======== Source excerpt ========
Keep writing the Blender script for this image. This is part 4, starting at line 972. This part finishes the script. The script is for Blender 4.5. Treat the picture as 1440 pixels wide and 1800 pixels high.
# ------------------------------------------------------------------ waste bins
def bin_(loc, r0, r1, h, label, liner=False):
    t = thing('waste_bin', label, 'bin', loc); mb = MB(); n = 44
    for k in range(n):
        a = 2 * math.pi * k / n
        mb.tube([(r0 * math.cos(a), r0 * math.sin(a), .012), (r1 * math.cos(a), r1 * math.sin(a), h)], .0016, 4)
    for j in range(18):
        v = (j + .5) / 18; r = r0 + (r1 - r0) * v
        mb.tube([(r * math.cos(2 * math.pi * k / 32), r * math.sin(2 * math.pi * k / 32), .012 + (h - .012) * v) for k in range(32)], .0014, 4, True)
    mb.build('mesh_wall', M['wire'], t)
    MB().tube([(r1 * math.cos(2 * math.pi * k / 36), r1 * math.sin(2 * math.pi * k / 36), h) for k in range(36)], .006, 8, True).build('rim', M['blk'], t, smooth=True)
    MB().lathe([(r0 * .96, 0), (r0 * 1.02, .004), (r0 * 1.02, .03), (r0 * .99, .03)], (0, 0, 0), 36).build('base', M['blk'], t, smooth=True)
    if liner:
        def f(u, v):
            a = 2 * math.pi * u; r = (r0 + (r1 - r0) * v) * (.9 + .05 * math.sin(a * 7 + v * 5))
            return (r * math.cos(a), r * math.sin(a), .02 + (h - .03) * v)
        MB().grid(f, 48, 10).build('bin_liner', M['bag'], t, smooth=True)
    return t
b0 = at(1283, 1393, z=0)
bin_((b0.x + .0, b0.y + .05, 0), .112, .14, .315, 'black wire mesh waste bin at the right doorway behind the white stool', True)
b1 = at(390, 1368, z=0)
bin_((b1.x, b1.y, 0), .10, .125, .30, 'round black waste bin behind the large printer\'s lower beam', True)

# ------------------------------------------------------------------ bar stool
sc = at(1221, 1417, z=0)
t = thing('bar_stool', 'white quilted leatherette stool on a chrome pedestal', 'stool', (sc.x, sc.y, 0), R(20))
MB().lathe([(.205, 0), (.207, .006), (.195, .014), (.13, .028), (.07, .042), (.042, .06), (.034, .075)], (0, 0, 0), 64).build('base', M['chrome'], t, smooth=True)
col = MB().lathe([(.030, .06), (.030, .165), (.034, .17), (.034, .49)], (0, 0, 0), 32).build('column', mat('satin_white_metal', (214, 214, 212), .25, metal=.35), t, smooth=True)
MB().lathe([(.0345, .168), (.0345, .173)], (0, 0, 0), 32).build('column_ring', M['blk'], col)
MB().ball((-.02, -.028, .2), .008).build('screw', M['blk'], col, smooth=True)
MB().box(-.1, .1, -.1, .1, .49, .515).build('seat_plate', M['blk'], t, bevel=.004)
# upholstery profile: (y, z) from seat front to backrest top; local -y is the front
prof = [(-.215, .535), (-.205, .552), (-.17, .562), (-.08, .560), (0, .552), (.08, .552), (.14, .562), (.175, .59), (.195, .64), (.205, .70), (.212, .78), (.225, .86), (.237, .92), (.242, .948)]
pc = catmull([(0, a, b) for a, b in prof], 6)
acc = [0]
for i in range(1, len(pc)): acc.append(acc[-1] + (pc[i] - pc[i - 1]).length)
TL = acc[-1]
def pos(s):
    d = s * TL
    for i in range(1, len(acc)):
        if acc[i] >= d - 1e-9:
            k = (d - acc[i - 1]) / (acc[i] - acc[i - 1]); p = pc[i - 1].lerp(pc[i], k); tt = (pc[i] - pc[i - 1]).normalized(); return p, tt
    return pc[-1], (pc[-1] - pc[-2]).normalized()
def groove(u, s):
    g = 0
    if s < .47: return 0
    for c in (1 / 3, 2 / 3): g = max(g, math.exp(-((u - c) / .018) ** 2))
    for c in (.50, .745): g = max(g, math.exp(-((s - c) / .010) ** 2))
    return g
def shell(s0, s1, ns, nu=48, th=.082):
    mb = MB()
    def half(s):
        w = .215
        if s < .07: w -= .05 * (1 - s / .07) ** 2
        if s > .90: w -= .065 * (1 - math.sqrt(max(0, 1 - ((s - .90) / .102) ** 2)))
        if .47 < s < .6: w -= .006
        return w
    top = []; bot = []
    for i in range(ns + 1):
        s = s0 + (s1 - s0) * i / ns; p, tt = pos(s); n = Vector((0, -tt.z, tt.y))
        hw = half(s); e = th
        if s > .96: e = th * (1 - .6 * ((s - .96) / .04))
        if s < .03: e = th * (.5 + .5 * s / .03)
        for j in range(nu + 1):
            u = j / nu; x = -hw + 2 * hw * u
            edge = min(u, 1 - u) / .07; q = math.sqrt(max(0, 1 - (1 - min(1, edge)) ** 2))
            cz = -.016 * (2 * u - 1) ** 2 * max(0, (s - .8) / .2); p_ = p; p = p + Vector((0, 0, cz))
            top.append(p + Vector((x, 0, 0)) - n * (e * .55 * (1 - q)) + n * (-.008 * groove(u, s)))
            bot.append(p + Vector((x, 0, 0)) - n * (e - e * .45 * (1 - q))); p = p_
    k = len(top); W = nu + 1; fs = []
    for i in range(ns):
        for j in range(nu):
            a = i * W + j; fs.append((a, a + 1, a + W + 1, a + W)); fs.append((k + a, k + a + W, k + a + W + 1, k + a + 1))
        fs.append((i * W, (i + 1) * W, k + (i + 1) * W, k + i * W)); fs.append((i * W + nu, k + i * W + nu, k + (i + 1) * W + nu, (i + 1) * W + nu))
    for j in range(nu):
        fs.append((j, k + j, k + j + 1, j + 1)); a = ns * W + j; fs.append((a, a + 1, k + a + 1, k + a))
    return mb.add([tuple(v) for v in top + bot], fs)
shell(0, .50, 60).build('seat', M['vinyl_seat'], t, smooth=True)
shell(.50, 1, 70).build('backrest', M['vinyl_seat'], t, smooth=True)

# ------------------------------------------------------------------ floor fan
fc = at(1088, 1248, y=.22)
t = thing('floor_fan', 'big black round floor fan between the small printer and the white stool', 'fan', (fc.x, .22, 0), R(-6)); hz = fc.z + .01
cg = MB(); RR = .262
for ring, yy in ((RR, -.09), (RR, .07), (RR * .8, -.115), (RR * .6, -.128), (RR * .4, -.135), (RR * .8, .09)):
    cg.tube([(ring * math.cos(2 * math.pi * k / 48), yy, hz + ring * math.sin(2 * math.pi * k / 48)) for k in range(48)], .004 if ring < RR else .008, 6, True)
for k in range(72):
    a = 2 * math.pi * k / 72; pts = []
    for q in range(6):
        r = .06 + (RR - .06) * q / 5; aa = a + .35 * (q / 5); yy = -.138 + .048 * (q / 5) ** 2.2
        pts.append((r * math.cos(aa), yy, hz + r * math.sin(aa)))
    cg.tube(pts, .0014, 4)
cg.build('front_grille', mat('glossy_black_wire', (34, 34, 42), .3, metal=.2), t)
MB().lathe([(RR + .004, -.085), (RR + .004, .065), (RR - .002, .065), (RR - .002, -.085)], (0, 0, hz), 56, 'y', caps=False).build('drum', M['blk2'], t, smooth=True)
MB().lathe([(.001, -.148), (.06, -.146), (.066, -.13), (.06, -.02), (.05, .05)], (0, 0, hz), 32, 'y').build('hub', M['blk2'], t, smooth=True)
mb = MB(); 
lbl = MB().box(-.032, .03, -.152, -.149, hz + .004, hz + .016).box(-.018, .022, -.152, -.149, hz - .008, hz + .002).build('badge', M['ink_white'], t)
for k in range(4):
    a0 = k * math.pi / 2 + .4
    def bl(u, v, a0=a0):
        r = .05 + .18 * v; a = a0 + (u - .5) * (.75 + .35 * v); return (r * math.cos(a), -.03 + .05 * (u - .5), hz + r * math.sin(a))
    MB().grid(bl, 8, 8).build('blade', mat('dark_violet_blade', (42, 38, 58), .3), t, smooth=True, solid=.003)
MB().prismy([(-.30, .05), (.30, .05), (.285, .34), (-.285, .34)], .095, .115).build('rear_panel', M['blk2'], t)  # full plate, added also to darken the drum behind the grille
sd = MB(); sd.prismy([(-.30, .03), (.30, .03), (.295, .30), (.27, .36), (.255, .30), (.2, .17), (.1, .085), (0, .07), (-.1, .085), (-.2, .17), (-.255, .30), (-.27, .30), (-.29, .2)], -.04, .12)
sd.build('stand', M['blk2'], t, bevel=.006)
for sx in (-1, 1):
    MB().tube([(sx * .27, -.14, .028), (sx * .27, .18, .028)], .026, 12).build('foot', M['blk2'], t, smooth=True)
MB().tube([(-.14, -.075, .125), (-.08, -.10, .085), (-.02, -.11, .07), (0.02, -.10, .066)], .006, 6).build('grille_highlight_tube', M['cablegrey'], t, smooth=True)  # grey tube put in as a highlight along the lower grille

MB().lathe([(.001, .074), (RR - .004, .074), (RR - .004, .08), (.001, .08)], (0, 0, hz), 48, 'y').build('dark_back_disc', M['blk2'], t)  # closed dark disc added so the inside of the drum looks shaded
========
* Stated task: Restate the listing exactly, starting at its first line and ending at the line where "bin_((b1.x, b1.y, 0), .10, .125, .30, 'round" occurs; include both and no other lines.

* In response:
Keep writing the Blender script for this image. This is part 4, starting at line 972. This part finishes the script. The script is for Blender 4.5. Treat the picture as 1440 pixels wide and 1800 pixels high.
# ------------------------------------------------------------------ waste bins
def bin_(loc, r0, r1, h, label, liner=False):
    t = thing('waste_bin', label, 'bin', loc); mb = MB(); n = 44
    for k in range(n):
        a = 2 * math.pi * k / n
        mb.tube([(r0 * math.cos(a), r0 * math.sin(a), .012), (r1 * math.cos(a), r1 * math.sin(a), h)], .0016, 4)
    for j in range(18):
        v = (j + .5) / 18; r = r0 + (r1 - r0) * v
        mb.tube([(r * math.cos(2 * math.pi * k / 32), r * math.sin(2 * math.pi * k / 32), .012 + (h - .012) * v) for k in range(32)], .0014, 4, True)
    mb.build('mesh_wall', M['wire'], t)
    MB().tube([(r1 * math.cos(2 * math.pi * k / 36), r1 * math.sin(2 * math.pi * k / 36), h) for k in range(36)], .006, 8, True).build('rim', M['blk'], t, smooth=True)
    MB().lathe([(r0 * .96, 0), (r0 * 1.02, .004), (r0 * 1.02, .03), (r0 * .99, .03)], (0, 0, 0), 36).build('base', M['blk'], t, smooth=True)
    if liner:
        def f(u, v):
            a = 2 * math.pi * u; r = (r0 + (r1 - r0) * v) * (.9 + .05 * math.sin(a * 7 + v * 5))
            return (r * math.cos(a), r * math.sin(a), .02 + (h - .03) * v)
        MB().grid(f, 48, 10).build('bin_liner', M['bag'], t, smooth=True)
    return t
b0 = at(1283, 1393, z=0)
bin_((b0.x + .0, b0.y + .05, 0), .112, .14, .315, 'black wire mesh waste bin at the right doorway behind the white stool', True)
b1 = at(390, 1368, z=0)
bin_((b1.x, b1.y, 0), .10, .125, .30, 'round black waste bin behind the large printer\'s lower beam', True)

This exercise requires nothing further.